Ces jours-ci, le MAC fait coup double. En parallèle à la brillante exposition engagée de l’artiste mexicaine Teresa Margolles, le Musée d’art contemporain présente l’oeuvre non moins intelligente et non moins politique d’Emanuel Licha.
Depuis plusieurs années, Licha a développé une oeuvre qui réfléchit les images de la guerre. Mais cet artiste ne travaille pas le terrain très miné de l’impact — ou du non-impact — sur les populations des images donnant à voir de la violence. Il s’intéresse plutôt aux conditions de production des représentations de la guerre, à la manipulation volontaire ou involontaire de l’information et de la réalité.
Dans sa vidéo How Do We Know What We Know ? (2011), il tentait de comprendre comment les journalistes, qui ne peuvent pas toujours avoir accès aux zones de combat, arrivaient néanmoins à mettre en scène, à construire, une réalité aux sujets complexes qu’ils doivent couvrir. En 2010, à la galerie SBC, dans son exposition intitulée Pourquoi photogénique ?,Licha montrait une base militaire en Californie où des soldats s’entraînent dans un environnement ressemblant à une ville irakienne.

Ce décor, créé par des artisans de l’industrie du cinéma hollywoodien, permet aux militaires d’avoir une meilleure idée des conditions de la guerre au Proche-Orient. Mais ce lieu permet aussi d’accueillir des médias de masse et des visiteurs plus communs dans ce que l’artiste définit comme un camp « d’entraînement pour les spectateurs », lieu permettant de rendre la guerre et les militaires plus photogéniques…
Dans son installation vidéo au MAC, Licha ajoute un volet important à sa passionnante réflexion sur la représentation de la guerre. Il centre ici son propos sur ces hôtels qui, en temps de conflit, deviennent momentanément des zones protégées.
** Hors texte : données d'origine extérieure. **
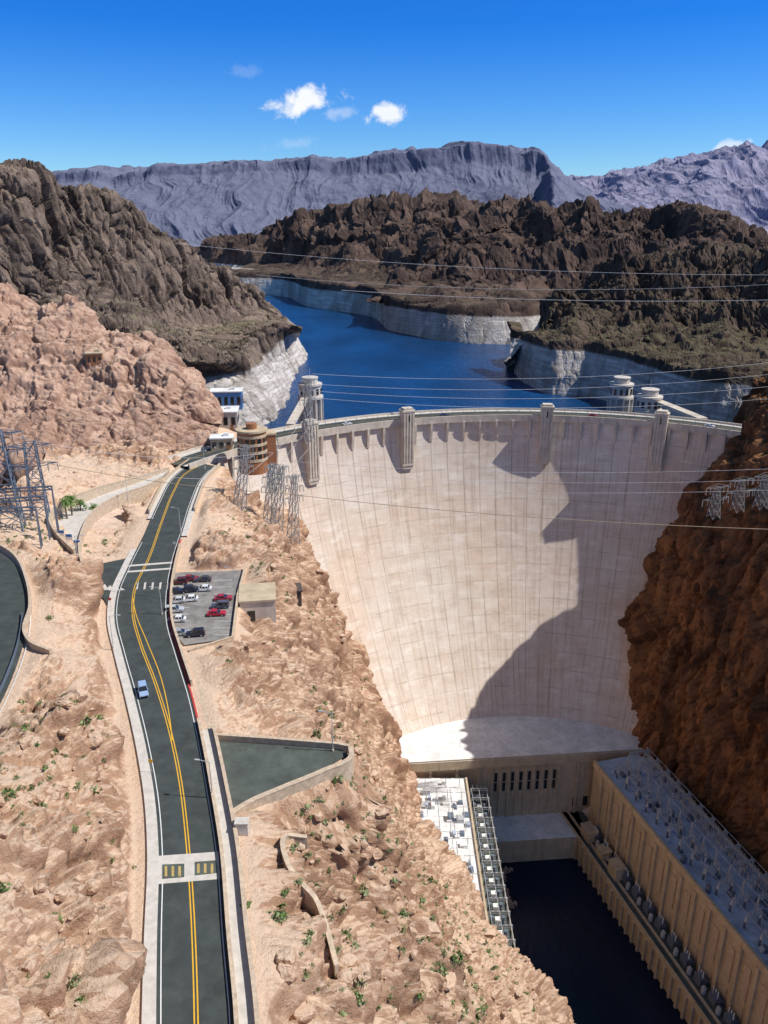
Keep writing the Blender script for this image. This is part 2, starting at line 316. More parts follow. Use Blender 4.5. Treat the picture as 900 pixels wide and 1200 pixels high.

Il est donc allé tourner des images dans les établissements comme le Holiday Inn de Sarajevo, l’Al Deira de Gaza, l’hôtel Ukraine de Kiev, le Mayflower de Beyrouth et le Hyatt de Belgrade.
Dans ces édifices furent logés des journalistes. Mais, étonnamment, ils abritèrent aussi des conférences de presse des diverses factions et troupes en lutte. Dans ces locaux passèrent aussi des représentants de l’ONU et de diverses ONG. Licha signale comment ces hôtels de guerre peuvent souvent donner le sentiment d’une proximité avec les événements sans donner pour autant un accès direct à ceux-ci. L’artiste nous amène donc à remettre en question l’idée d’une image qui existerait sans aucune manipulation ou jeu de représentation de la part des belligérants…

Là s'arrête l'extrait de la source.